Some might worry about the economic losses that come with this slower and smaller business model, but there are also opportunities for creativity in diversifying activities, like agro-tourism and direct sales that can actually increase a farm's profit margin. This form of sustainable production goes hand-in-hand with the Slow Meat campaign, which encourages people to reduce their meat consumption while buying better quality, sustainable meat.

Others may assume that the only environmentally-conscious diet is entirely plant-based. That is indeed a valuable and viable option, but there are also thoughtful ways to consume meat in moderation — and more sustainably. It also should be noted that many fruits and vegetables have surprisingly large carbon footprints: The industrial-scale cultivation of avocados, for example, requires massive amounts of water and causes great hardship to farming communities in Latin America.

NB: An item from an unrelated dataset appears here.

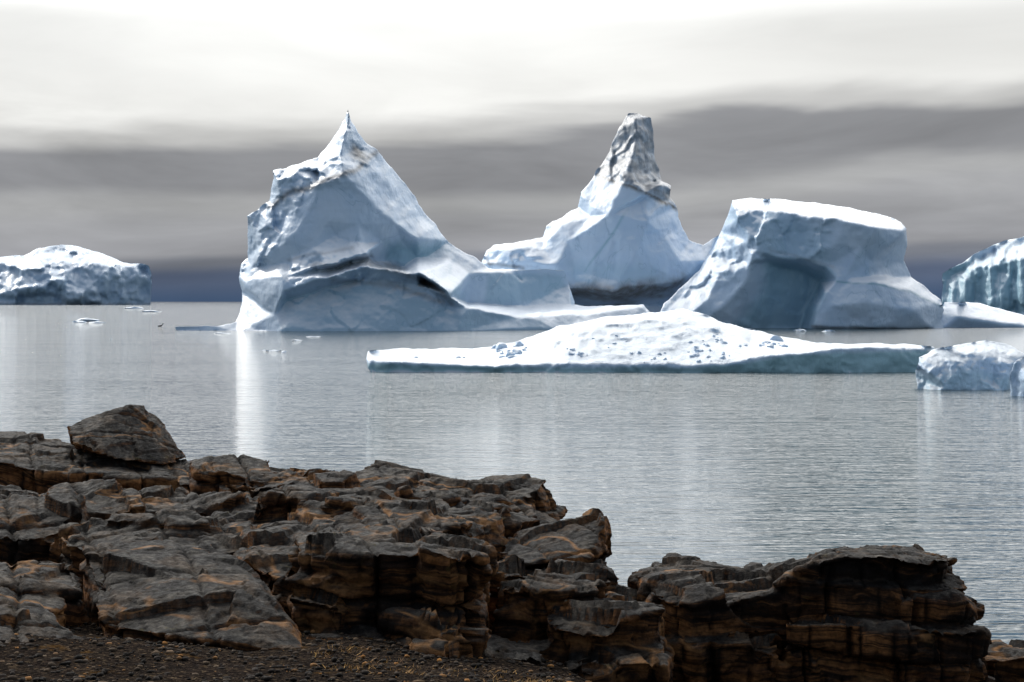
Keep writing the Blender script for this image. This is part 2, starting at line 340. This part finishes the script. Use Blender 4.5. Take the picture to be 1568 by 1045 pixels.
# ---------------------------------------------------------------- seabird
m,nt,b=mat('bird_feathers'); b.inputs['Base Color'].default_value=(.03,.03,.035,1); b.inputs['Roughness'].default_value=.7
x,y,z=W(246,500,H*F/(501-HY))
me=bpy.data.meshes.new('seabird'); 
me.from_pydata([(x-.55,y,.12),(x-.25,y,.16),(x+.1,y,.16),(x+.28,y,.34),(x+.3,y,.58),(x+.42,y,.6),(x+.6,y,.57),(x-.1,y+.2,.25),(x-.1,y-.2,.25)],[(0,1),(1,2),(2,3),(3,4),(4,5),(5,6),(1,7),(1,8)],[])
ob=bpy.data.objects.new('seabird',me); scene.collection.objects.link(ob)
ob.modifiers.new('s','SKIN')
if not len(me.skin_vertices):
    bm=bmesh.new(); bm.from_mesh(me); bm.verts.layers.skin.verify(); bm.to_mesh(me); bm.free()
for v,rr in zip(me.skin_vertices[0].data,[.05,.17,.18,.08,.07,.08,.02,.08,.08]): v.radius=(rr,rr)
me.skin_vertices[0].data[1].use_root=True
ob.modifiers.new('ss','SUBSURF').levels=1; me.materials.append(m)

# ---------------------------------------------------------------- rocks
m,nt,b=mat('layered_rock'); ROCK=m
geo=N(nt,'ShaderNodeNewGeometry'); pos=geo.outputs['Position']
sp=N(nt,'ShaderNodeSeparateXYZ'); L(nt,geo.outputs['Normal'],sp.inputs[0])
rot=mapping(nt,pos,(1,1,1),(.10,-.06,0))
warp=N(nt,'ShaderNodeVectorMath',operation='ADD'); wn=N(nt,'ShaderNodeTexNoise'); wn.inputs['Scale'].default_value=.9; wn.inputs['Detail'].default_value=4; L(nt,rot,wn.inputs['Vector'])
ws=N(nt,'ShaderNodeVectorMath',operation='SCALE'); L(nt,wn.outputs['Color'],ws.inputs[0]); ws.inputs['Scale'].default_value=.55
L(nt,rot,warp.inputs[0]); L(nt,ws.outputs[0],warp.inputs[1]); wv=warp.outputs[0]
band=noise_(nt,mapping(nt,wv,(.6,.6,6)),1.,6,.7)
band2=noise_(nt,mapping(nt,wv,(.8,.8,26)),1.,4,.6)
patch=noise_(nt,pos,1.7,6,.65)
fine=noise_(nt,pos,22,5,.7)
side=ramp(nt,band,[(.36,(.014,.011,.009)),(.45,(.050,.027,.016)),(.52,(.26,.115,.042)),(.58,(.12,.053,.025)),(.66,(.020,.014,.011))])
rust=ramp(nt,patch,[(.48,0.),(.60,1.)])
side=mixc(nt,math_(nt,'MULTIPLY',rust,.6),side,(.38,.165,.055))
side=mixc(nt,ramp(nt,patch,[(.35,.8),(.45,0.)]),side,(.016,.013,.011))
side=mixc(nt,ramp(nt,band2,[(.5,0.),(.57,.8)]),side,(.016,.011,.008))
top=ramp(nt,noise_(nt,pos,5,7,.7),[(.3,(.010,.009,.009)),(.5,(.028,.026,.024)),(.66,(.095,.084,.070))])
top=mixc(nt,ramp(nt,noise_(nt,pos,2.6,5,.7),[(.50,0.),(.64,.6)]),top,(.085,.052,.027))
upm=ramp(nt,sp.outputs[2],[(.45,0.),(.8,1.)])
c=mixc(nt,upm,side,top)
at=N(nt,'ShaderNodeAttribute',attribute_name='crack')
c=mixc(nt,at.outputs['Fac'],c,(.002,.002,.002))
c=mixc(nt,ramp(nt,fine,[(.38,.0),(.68,.7)]),c,(.007,.006,.006))
vv=noise_(nt,mapping(nt,wv,(.7,.7,2.2),loc=(3,1,2)),1.3,3,.5)
vein=ramp(nt,vv,[(.478,0.),(.5,.85),(.522,0.)])
c=mixc(nt,math_(nt,'MULTIPLY',vein,ramp(nt,patch,[(.45,0.),(.55,.9)])),c,(.26,.13,.05))
c=mixc(nt,ramp(nt,noise_(nt,pos,9,4,.6),[(.66,0.),(.72,.5)]),c,(.055,.045,.014))
L(nt,c,b.inputs['Base Color'])
L(nt,ramp(nt,fine,[(.3,.40),(.7,.85)]),b.inputs['Roughness']); b.inputs['Specular IOR Level'].default_value=.05
bp=bump(nt,band2,.5,.03); bp=bump(nt,noise_(nt,pos,9,6,.7),.8,.04,bp); bp=bump(nt,noise_(nt,pos,45,5,.8),.9,.014,bp)
L(nt,bp,b.inputs['Normal'])

def hull(bm,pts):
    vs=[bm.verts.new(p) for p in pts]
    r_=bmesh.ops.convex_hull(bm,input=vs)
    bmesh.ops.delete(bm,geom=[g for g in set(r_['geom_interior']+r_['geom_unused']) if isinstance(g,bmesh.types.BMVert)],context='VERTS')
def scatter(n,regions,seed,size=(.5,1.3)):
    """extra broken slabs lying on an outcrop: (px,py,D) quads"""
    r=random.Random(seed); out=[]
    for i in range(n):
        q=r.choice(regions); u,v=r.random(),r.random()
        p=[q[0][k]*(1-u)*(1-v)+q[1][k]*u*(1-v)+q[2][k]*u*v+q[3][k]*(1-u)*v for k in range(3)]
        c=Vector(W(*p)); a=r.uniform(-.6,.6); sx=r.uniform(*size)*.5; sy=sx*r.uniform(.5,1); sz=r.uniform(.08,.2)
        n_=Vector((r.uniform(-.18,.18),r.uniform(-.2,.1),1)).normalized(); tx=Vector((math.cos(a),math.sin(a),0)); tx=(tx-n_*tx.dot(n_)).normalized(); ty=n_.cross(tx)
        pts=[]
        k=r.randint(4,6)
        for j in range(k):
            th=2*math.pi*(j+r.uniform(-.25,.25))/k
            for s_ in (-2.5,1):
                f=1.05 if s_<0 else r.uniform(.85,1)
                pts.append(c+tx*math.cos(th)*sx*1.2*f+ty*math.sin(th)*sy*1.2*f+n_*sz*s_*r.uniform(.85,1.1))
        out.append(('raw',pts))
    return out
def rock(name,blocks,voxel=.025,amp=1.,seed=0):
    V=[];Fc=[]
    for blk in blocks:
        if blk[0]=='raw': w=blk[1]; low=[]
        else:
            pts,drop,flare=blk
            w=[Vector(W(*p)) for p in pts]; c=sum(w,Vector())/len(w)
            low=[Vector((c.x+(p.x-c.x)*flare,c.y+(p.y-c.y)*flare,p.z-drop)) for p in w] if drop>0 else []
        bm=bmesh.new(); hull(bm,w+low); bm.verts.index_update(); o=len(V)
        bmesh.ops.recalc_face_normals(bm,faces=bm.faces)
        V+=[v.co[:] for v in bm.verts]; Fc+=[[v.index+o for v in f.verts] for f in bm.faces]; bm.free()
    ob=mk(name,V,Fc,ROCK)
    md=ob.modifiers.new('r','REMESH'); md.mode='VOXEL'; md.voxel_size=voxel; md.adaptivity=0
    dg=bpy.context.evaluated_depsgraph_get(); me=bpy.data.meshes.new_from_object(ob.evaluated_get(dg)); ob.modifiers.clear(); old=ob.data; ob.data=me; bpy.data.meshes.remove(old); me.name=name
    n=len(me.vertices); P=np.empty(n*3); me.vertices.foreach_get('co',P); P=P.reshape(-1,3)
    Nn=np.empty(n*3); me.vertices.foreach_get('normal',Nn); Nn=Nn.reshape(-1,3)
    P0=P.copy()
    P=P+Nn*((fbm(P*1.1+seed*3,2,11)*.04+facets(P*np.array([1.4,1.4,2.0])+seed,80)*.12)[:,None]*amp)
    wp=P0+np.c_[fbm(P0*1.2,2,31),fbm(P0*1.2,2,32),fbm(P0*1.2,2,33)]*.06
    nn=np.array([.06,-.10,1.]); nn/=np.linalg.norm(nn); sc=wp@nn
    a=.35; u=wp[:,0]*math.cos(a)+wp[:,1]*math.sin(a); v=-wp[:,0]*math.sin(a)+wp[:,1]*math.cos(a)
    crack=np.zeros(n); disp=np.zeros(n); sidew=np.clip(1-np.abs(Nn[:,2])*.9,0.15,1)
    for (hh,wu,wv_,am,gw,gd,sd) in ((.42,.55,.9,.17,.018,.10,1),(.17,.28,.5,.055,.012,.035,2),(.05,.6,.6,.010,.006,.006,3)):
        ss=sc/hh+.35*vnoise(np.c_[sc/hh*.7,sc*0,sc*0],sd)
        Li=np.floor(ss); fl=(ss-Li); dl=np.minimum(fl,1-fl)*hh
        Z0=Li.astype(np.int64)
        ou=_h(Z0//3,Z0*0,Z0*0+5,sd)*3
        uu=u/wu+ou; vv_=v/wv_+ou*1.7; iu=np.floor(uu); iv=np.floor(vv_)
        du=np.minimum(uu-iu,1-(uu-iu))*wu; dv=np.minimum(vv_-iv,1-(vv_-iv))*wv_
        hsh=_h(Z0,iu.astype(np.int64),iv.astype(np.int64),sd+10)
        disp+=(hsh-.55)*am*sidew
        g=np.maximum(np.exp(-(dl/gw)**2)*sidew*(.1+.9*(hsh>.5)),np.exp(-(np.minimum(du,dv)/gw)**2)*(hsh>.2)*(.4+.6*sidew))
        disp-=g*gd; crack=np.maximum(crack,g*(.95 if sd<3 else .3))
    disp+=.036*facets(P0*np.array([3.3,3.3,5.])+seed,90)+.010*facets(P0*np.array([10,10,15.]),95)+.004*fbm(P0*16,3,42)
    P=P+Nn*(disp*amp)[:,None]
    me.vertices.foreach_set('co',P.ravel()); me.update()
    at=me.attributes.new('crack','FLOAT','POINT'); at.data.foreach_set('value',crack.astype(np.float32))
    me.polygons.foreach_set('use_smooth',[True]*len(me.polygons))
    if not me.materials: me.materials.append(ROCK)
    return ob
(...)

But forging a broad shift toward more "biodiversity-friendly" pastoralism requires action by both those producing and eating meat, and those with the legislative power to enact industry-wide change. It is urgent that policies be put into place to support a return to long-established agricultural practices that can sustainably feed future generations. Although no country in the world today has a defined strategy to decrease consumption while transforming production, governments are bound to play a key role in the green transition, present and future.

In Europe, Slow Food recommends that the Fit for 55 package include reducing emissions from agriculture activities by 65% (based on 2005 levels) by 2050. Agriculture-related land use emissions should also reach net-zero by 2040 and become a sink of -150 Mt CO2eq by 2050. But these targets can only be met if the EU farming sector adopts agroecological practices at a regional scale, and if consumers shift to more sustainable diets. If we are indeed what we eat, we should also care deeply about how the choices we make impact the planet that feeds us.